#### EXERCISE DETAILS:
Check every line of the entries below for the word "this", and copy the ones that have it.

········

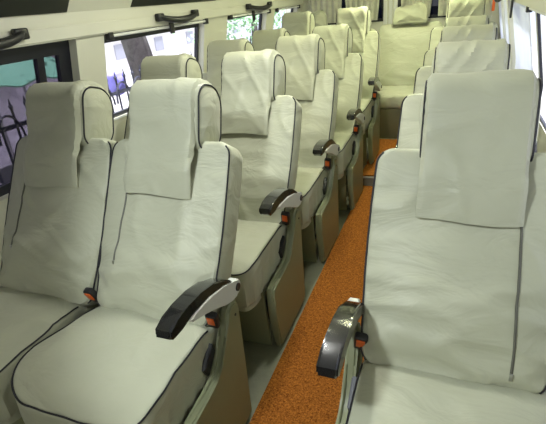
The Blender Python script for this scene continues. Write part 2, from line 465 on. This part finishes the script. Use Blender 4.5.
    if kind == 'aisle': buckle(SW+.016, -.292, .535, .35, 1)
    if kind == 'window': buckle(SW-.0, -.275, .53, .4, -1)
    if kind == 'single': buckle(.0, -.262, .54, .4, 1)
    return root

def copy_tree(o, parent=None):
    c = o.copy(); COL.objects.link(c)
    if parent: c.parent = parent
    for ch in [x for x in KIDS.get(o.name, [])]: copy_tree(ch, c)
    return c
protos = {}
protos['aisle'] = make_seat('passenger_seat', 'aisle', 1.7)
protos['window'] = make_seat('passenger_seat', 'window', 5.3)
protos['single'] = make_seat('passenger_seat', 'single', 9.1)
protos['aisle_behind'] = make_seat('passenger_seat', 'aisle', 13.4, ((-.6, .30, .010, .009), (-.5, .37, .012, .008), (-.9, .22, .014, .006)))
protos['single_behind'] = make_seat('passenger_seat', 'single', 21.8, ((.9, -.17, .010, .010), (.8, -.08, .012, .009), (.9, .0, .009, .008), (.6, .06, .012, .007)))
KIDS = {}
for o in list(COL.objects):
    if o.parent: KIDS.setdefault(o.parent.name, []).append(o)
DZ = .087
XL, YL, PL = -1.118, 1.257, .728
XR, YR, PR = -.177, 1.246, .741
rows_l = ['in the first double row, nearest the camera', 'in the second double row', 'in the third double row', 'in the fourth double row, last before the step', 'in the rearmost double row on the step']
def place(kind, i, loc, label, group):
    pk = kind+'_behind' if i and kind != 'window' else kind
    o = protos[pk] if (i == 0 or (i == 1 and pk != kind)) else copy_tree(protos[pk])
    o.location = loc; tag(o, label, 'seat', group)
lab_a = ['large cream aisle seat at lower left with zip and big black armrest',
         'cream aisle seat with black armrest directly behind the nearest double row',
         'cream aisle seat with black armrest, third back on the left of the carpet',
         'cream aisle seat with black armrest, last before the carpeted step',
         'farthest cream aisle seat on the left, standing on the raised step']
lab_w = ['cream window seat at far left in shade beside the dark tinted window',
         'cream window seat whose headrest stands before the bright second window',
         'cream window seat beside the pillar, third from the front on the left',
         'cream window seat before the small third window, fourth from the front',
         'farthest cream window seat on the left, near the rear curtains']
lab_s = ['large cream single seat at right front with hanging headrest flap and zip',
         'cream single seat with creased headrest cover right behind the big front one',
         'cream single seat on the right, third from the front',
         'cream single seat on the right, fourth from the front before the step',
         'farthest cream single seat on the right, standing on the raised step']
adjA = [(-.004, 0), (-.010, 0), (.002, 0), (.028, 0), (.045, 0)]
for i in range(5):
    up = DZ if i == 4 else 0
    place('aisle', i, (XL+adjA[i][0], YL+i*PL, up), lab_a[i], 'aisle seats left of the carpet')
    place('window', i, (XL-.481+(.0 if i < 3 else .012), YL+i*.733, up), lab_w[i], 'window seats on the left')
    place('single', i, (XR+(-.006 if i else 0), YR+i*PR, up), lab_s[i], 'single seats right of the carpet')

# ---------------------------------------------------------------- shell
STRUCT = 'structure'
def leanL(z):
    if z < .86: return -1.775
    if z < 1.345: return -1.775 + (z-.86)/.485*.095
    if z < 1.45: return -1.68
    return -1.68 + (z-1.45)/.45*.30
def shellmap(side):
    def f(bm):
        for v in bm.verts:
            lx = leanL(v.co.z)
            v.co.x = lx + v.co.x if side == 'L' else (-1.30 - lx) - v.co.x
    return f
def pb(bm, d0, d1, y0, y1, z0, z1, nz_=1, bev=0):
    """panel box in wall coordinates: d = inwards depth from the wall line, negative = outwards"""
    zs = sorted(set([z0, z1] + [z for z in (.86, 1.345, 1.45) if z0 < z < z1]))
    for a, b in zip(zs, zs[1:]): box(bm, (d0, y0, a), (d1, y1, b), 0)
    bmesh.ops.remove_doubles(bm, verts=bm.verts, dist=1e-5)
YF, YB = -1.3, 5.5
# left wall: sill wall, pillars, header
wins_l = [(.35, 1.80), (2.00, 3.09), (3.47, 4.34), (4.56, 5.3)]
bm = bmesh.new(); pb(bm, -.075, 0, YF, YB, 0, .74); pb(bm, -.075, 0, YF, YB, 1.335, 1.90)
ys = [YF]+[v for w_ in wins_l for v in w_]+[YB]
for i in range(0, len(ys), 2): pb(bm, -.075, 0, ys[i], ys[i+1], .88, 1.335)
for a, b in ((YF, .35), (1.80, YB)): pb(bm, -.075, 0, a, b, .74, .88)
shellmap('L')(bm); link('wall_left', bm, WALLM, smooth=False, kind=STRUCT)
bm = bmesh.new(); wins_r = [(.9, 2.965), (2.995, 3.99), (4.11, 4.62), (4.72, 5.3)]
pb(bm, -.022, 0, YF, YB, 0, .70); pb(bm, -.022, 0, YF, YB, 1.285, 1.90)
ys = [YF]+[v for w_ in wins_r for v in w_]+[YB]
for i in range(0, len(ys), 2): pb(bm, -.022, 0, ys[i], ys[i+1], .70, 1.285)
shellmap('R')(bm); link('wall_right', bm, WALLM, smooth=False, kind=STRUCT)
bm = bmesh.new(); box(bm, (-1.9, YF, -.06), (.6, 3.376, 0)); link('floor', bm, FLOORM, smooth=False, kind=STRUCT)
bm = bmesh.new(); box(bm, (-1.9, 3.376, -.06), (.6, YB, .078)); link('floor_rear', bm, FLOORM, smooth=False, kind=STRUCT)
bm = bmesh.new(); box(bm, (-.66, 3.366, .001), (-.13, 3.3755, .072)); link('trim_1', bm, RISER, smooth=False, kind=STRUCT)
bm = bmesh.new(); box(bm, (-.68, 3.362, .072), (-.13, 3.39, .0815), .002); link('trim_2', bm, STEEL, smooth=False, kind=STRUCT)
bm = bmesh.new(); box(bm, (-1.6, YF, 1.88), (.3, YB, 1.95)); link('ceiling', bm, WHITEM, smooth=False, kind=STRUCT)
# rear wall with openings
bm = bmesh.new()
box(bm, (-1.9, YB, -.06), (.6, YB+.06, 1.10)); box(bm, (-1.9, YB, 1.75), (.6, YB+.06, 1.95))
for a, b in ((-1.9, -1.62), (-.74, -.62), (.28, .6)): box(bm, (a, YB, 1.10), (b, YB+.06, 1.75))
link('wall_back', bm, WALLM, smooth=False, kind=STRUCT)
bm = bmesh.new(); box(bm, (-1.9, YF-.06, -.06), (.6, YF, .95)); box(bm, (-1.9, YF-.06, 1.65), (.6, YF, 1.95)); box(bm, (-1.9, YF-.06, .95), (-1.65, YF, 1.65)); box(bm, (.35, YF-.06, .95), (.6, YF, 1.65))
link('wall_front', bm, WALLM, smooth=False, kind=STRUCT)
# dark tinted panels and a raised cream edge in the upper left wall
for k, (a, b) in enumerate([(.6, 1.775), (2.26, 3.28), (3.62, 4.75)]):
    bm = bmesh.new(); pb(bm, .0, .008, a, b, 1.452, 1.80); shellmap('L')(bm)
    link('trim_%d' % (k+3), bm, GLOSSB, smooth=False, kind=STRUCT)
bm = bmesh.new(); pb(bm, 0, .022, .2, 5.45, 1.338, 1.40); shellmap('L')(bm)
bmesh.ops.bevel(bm, geom=[e for e in bm.edges if abs(e.verts[0].co.y-e.verts[1].co.y) > 1], offset=.006, segments=3, affect='EDGES')
link('trim_6', bm, WALLM, smooth=False, kind=STRUCT)
bm = bmesh.new(); pb(bm, 0, .05, .2, 5.45, 1.285, 1.36); shellmap('R')(bm); link('trim_7', bm, WALLM, smooth=False, kind=STRUCT)
bm = bmesh.new(); pb(bm, .001, .052, 4.0, 4.09, .70, 1.285); shellmap('R')(bm); link('trim_8', bm, WALLM, smooth=False, kind=STRUCT)
bm = bmesh.new(); pb(bm, .001, .05, 4.63, 4.70, .70, 1.285); shellmap('R')(bm); link('trim_9', bm, WHITEM, smooth=False, kind=STRUCT)
# windows
def window(n, side, y0, y1, z0, z1, gl, bars=(), fw=.03, topw=None):
    S = shellmap(side); bm = bmesh.new(); d0, d1 = (-.07, -.045) if side == 'L' else (-.018, -.004)
    tw = topw or fw
    pb(bm, d0, d1, y0, y1, z1-tw, z1); pb(bm, d0, d1, y0, y1, z0, z0+min(fw, .04))
    pb(bm, d0, d1, y0, y0+fw, z0+fw, z1-tw); pb(bm, d0, d1, y1-fw, y1, z0+fw, z1-tw)
    for a, b in bars: pb(bm, d0, d1, a, b, z0+fw, z1-tw)
    S(bm); root = link('window_%d' % n, bm, FRAMEB, smooth=False, kind=STRUCT)
    bm = bmesh.new(); pb(bm, *((-.060, -.056) if side == 'L' else (-.013, -.010)), y0+.005, y1-.005, z0+.005, z1-.005); S(bm)
    link('pane', bm, gl, root, smooth=False)
window(1, 'L', .35, 1.80, .74, 1.335, GLASST, bars=((1.595, 1.635),), fw=.075, topw=.06)
window(2, 'L', 2.00, 3.09, .88, 1.335, GLASS, fw=.022, topw=.045)
window(3, 'L', 3.47, 4.34, .88, 1.335, GLASS, fw=.02, topw=.03)
window(4, 'L', 4.56, 5.3, .88, 1.335, GLASS, fw=.02)
window(5, 'R', .9, 2.965, .70, 1.285, GLASS, fw=.014)
window(6, 'R', 2.995, 3.99, .70, 1.285, GLASS, fw=.014)
window(7, 'R', 4.11, 4.62, .70, 1.285, GLASS)
window(8, 'R', 4.72, 5.3, .70, 1.285, GLASS)
for n, (a, b) in ((9, (-1.62, -.74)), (10, (-.62, .28))):
    bm = bmesh.new()
    for q in ((a, 1.10, b, 1.13), (a, 1.72, b, 1.75), (a, 1.13, a+.03, 1.72), (b-.03, 1.13, b, 1.72)):
        box(bm, (q[0], YB+.01, q[1]), (q[2], YB+.04, q[3]))
    r_ = link('window_%d' % n, bm, FRAMEB, smooth=False, kind=STRUCT)
    bm = bmesh.new(); box(bm, (a+.005, YB+.022, 1.105), (b-.005, YB+.026, 1.745)); link('pane', bm, GLASSR, r_, smooth=False)
# white door posts in the rear wall
for k, x in enumerate((-.735, -.68, -.625)):
    bm = bmesh.new(); box(bm, (x-.02, YB-.03, .6), (x+.02, YB-.002, 1.87), .006); link('trim_%d' % (10+k), bm, WHITEM, kind=STRUCT, smooth=False)

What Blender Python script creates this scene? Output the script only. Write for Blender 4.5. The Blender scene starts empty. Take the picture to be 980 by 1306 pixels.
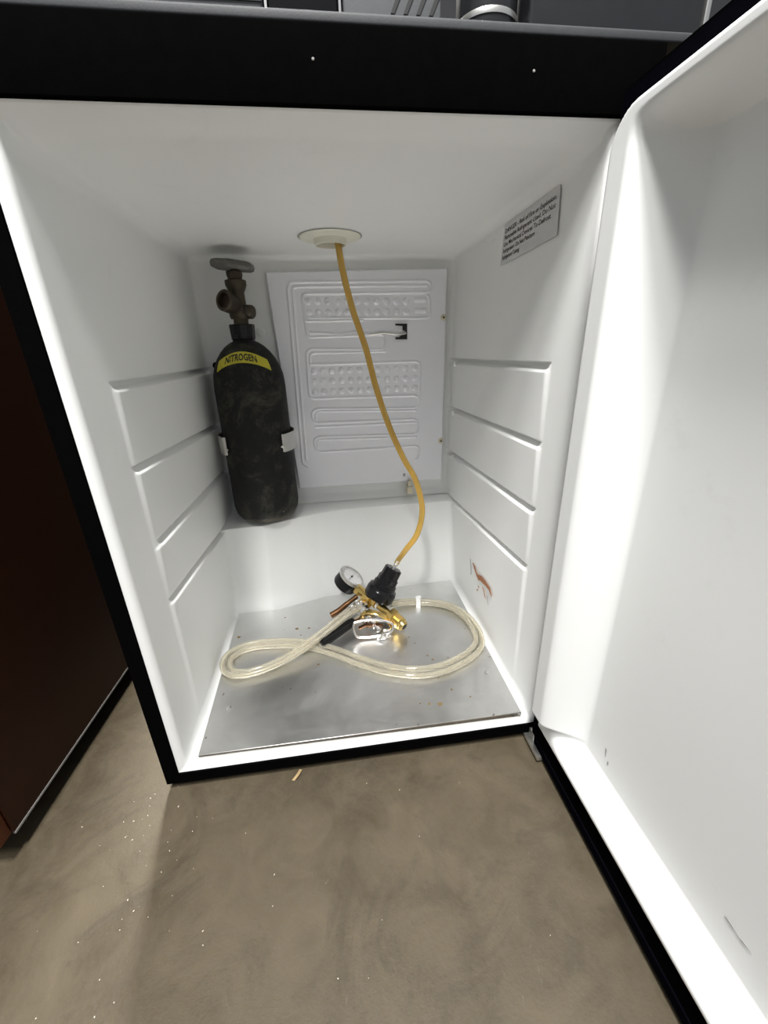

········

#### THE RESULT:
The Blender Python script for this scene continues. Write part 2, from line 465 on. This part finishes the script. Use Blender 4.5.
What Blender Python script creates this scene? Output the script only. Write for Blender 4.5. The Blender scene starts empty. Take the picture to be 980 by 1306 pixels.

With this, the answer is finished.